Though the striated glass forms in the exhibition, called “Some thoughts about the abstract body,” have a striking visual beauty on their own, it’s their titles that suggest the works are more than just pretty faces. “Models for an abstract body (after Fontana)” exhibits glass volumes with slashes cut through them while “Models for an abstract body (after McQueen)” reduces the fashion designer’s form-fitting corsets and sweeping dresses into minimialist icons. “Models for an abstract body (after Delaunay, Rodchenko, and Vialov)” similarly examines the Orphist and two Constructivists in transparent vases shot through with gray.
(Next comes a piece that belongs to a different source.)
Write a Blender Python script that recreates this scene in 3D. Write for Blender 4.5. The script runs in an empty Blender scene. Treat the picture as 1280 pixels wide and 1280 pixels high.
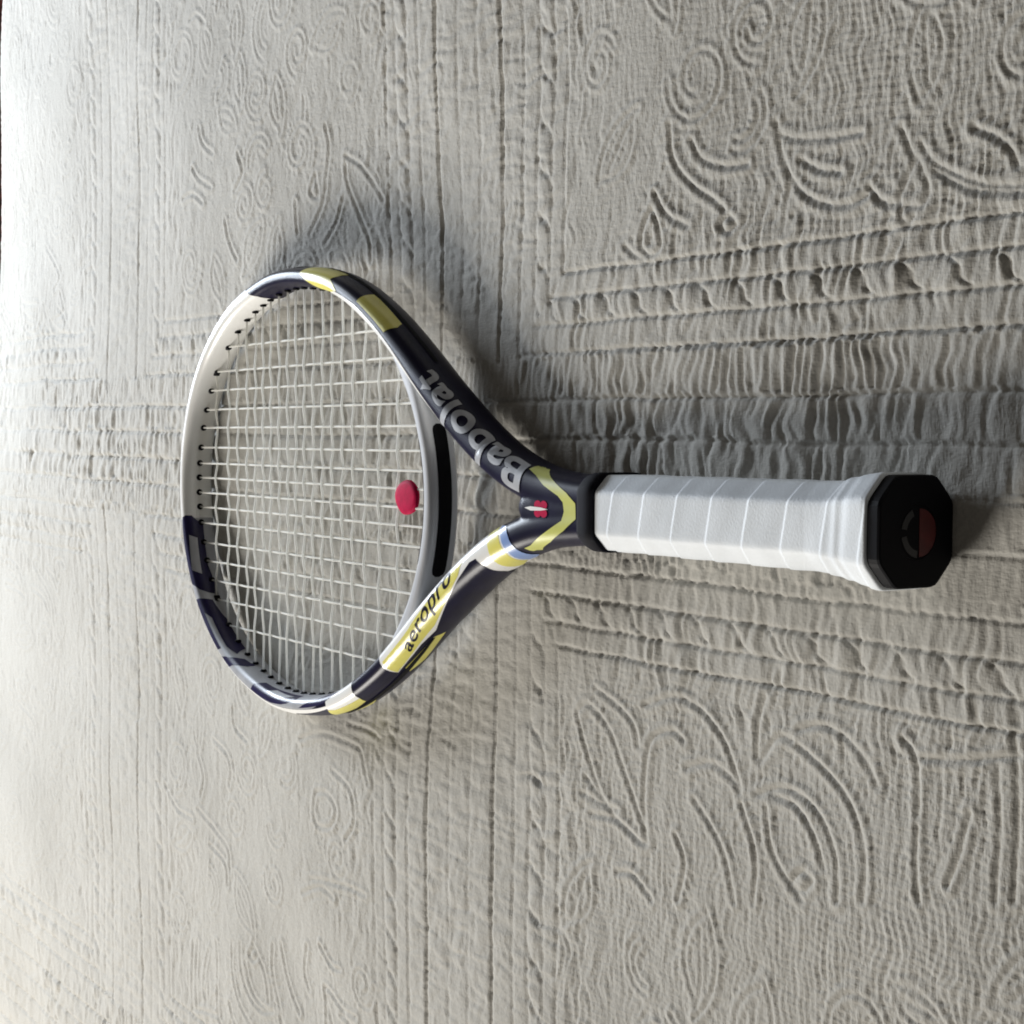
import bpy, bmesh, math
import numpy as np
from mathutils import Vector, Matrix
from mathutils.bvhtree import BVHTree
from mathutils.geometry import tessellate_polygon

# ------------------------------------------------------------------ scene, camera, light
scene = bpy.context.scene
COL = scene.collection
CM = 0.01                                   # all design numbers below are centimetres
scene.render.engine = 'CYCLES'
scene.view_settings.view_transform = 'Standard'
scene.view_settings.look = 'None'
scene.view_settings.gamma = 1.0
scene.view_settings.exposure = 0.0
try: scene.cycles.filter_width = 1.9
except Exception: pass

# the racket lies on the bed: butt end a little higher than the tip
RACKET = Matrix.Translation((0, 0, 1.95*CM)) @ Matrix.Rotation(math.radians(0.66), 4, 'Y')

def camera_matrix():
    """camera solved in the racket's own frame (x butt to tip, z up)"""
    c = Vector((-42.223, -3.168, 44.80)) * CM
    az, el, roll = 0.050666, 0.574618, -0.021258
    fw = Vector((math.cos(el)*math.cos(az), math.cos(el)*math.sin(az), -math.sin(el)))
    right = fw.cross(Vector((0, 0, 1))).normalized(); up = right.cross(fw)
    ir, iu = -up, right                      # the photograph was taken upright and stored turned a quarter
    cr, sr = math.cos(-roll), math.sin(-roll)
    ir, iu = ir*math.cos(0.021258) - iu*math.sin(0.021258), ir*math.sin(0.021258) + iu*math.cos(0.021258)
    m = Matrix((ir, iu, -fw)).transposed().to_4x4(); m.translation = c
    return m
cam_data = bpy.data.cameras.new('camera'); cam = bpy.data.objects.new('camera', cam_data); COL.objects.link(cam)
cam.matrix_world = RACKET @ camera_matrix()
cam_data.sensor_width = 36.0; cam_data.lens = 36.0*2074.58/1280.0
cam_data.clip_start = 0.01; cam_data.clip_end = 50
scene.camera = cam

world = bpy.data.worlds.new('World'); scene.world = world; world.use_nodes = True
bg = world.node_tree.nodes['Background']
bg.inputs[0].default_value = (1.0, 0.92, 0.82, 1); bg.inputs[1].default_value = 0.07

def area_light(name, loc, target, sx, sy, power, colour):
    l = bpy.data.lights.new(name, 'AREA'); l.shape = 'RECTANGLE'; l.size = sx; l.size_y = sy
    l.energy = power; l.color = colour
    o = bpy.data.objects.new(name, l); COL.objects.link(o)
    o.location = loc
    o.rotation_euler = (Vector(target)-Vector(loc)).to_track_quat('-Z', 'Y').to_euler()
    return o
area_light('window_light', (1.90, 2.05, 1.30), (0.5, 0.0, 0.0), 1.1, 1.0, 100, (1.0, 0.955, 0.885))
area_light('far_window_light', (1.95, -0.45, 0.46), (0.9, -0.1, 0.0), 0.7, 0.4, 29, (0.82, 0.90, 1.0))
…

The effect could be satirical, but its strength is its subtlety. McElheny is a student and a scholar as much as an artist, as his numerous research-driven curatorial endeavors, like delving into the mind of writer Paul Scheerbart and the co-curation of a Bard exhibition responding to Blinky Palermo, have shown, and these sculptures come across chiefly as case studies of how different artists chose to confront the body, how they idealized it and how they allowed its individuality to persist. For McElheny, abstraction has the power to universalize and empower; in viewing the vitrines, it’s hard not to come away with a heightened sense of space and a feeling for the specific outlines of your own shape, with its simultaneous structural similarity to that of every other human being.
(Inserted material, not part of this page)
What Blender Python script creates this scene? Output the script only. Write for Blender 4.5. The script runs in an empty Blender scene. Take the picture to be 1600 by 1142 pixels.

To transcend individuality while embracing its possibilities was the dream of modernist abstraction, and it’s a dream McElheny continues. My own first brush with art history as a teenager came through a book tracing the development of modernism, and the first work that got stuck in my head was Oskar Schlemmer’s 1932 “Bauhaus Stairway.” The perfectly geometrical forms of Bauhaus students floating up the staircase seemed to exist in perfect space, as crystalline and lucid as it was possible to be on canvas. In another series of works at the gallery, McElheny turns Schlemmer’s figures into instantly recognizable silhouettes cut out of sheets of glass and mounted directly on the wall. They are reflective enough that the viewer is caught inside them for an instant, an imperfect body inside a sublime one.
The four Schlemmer-derived wall sculptures, each with their own unique outline, are quietly ecstatic. They revel in their abstract perfection while informing us that we share in it. For those tired of contemporary art’s cynicism and the market and spectacle-driven antics that dominate the circus, McElheny’s exhibition is a welcome respite and a reiteration of what visual art could possibly mean, and has meant in the past, for its audience.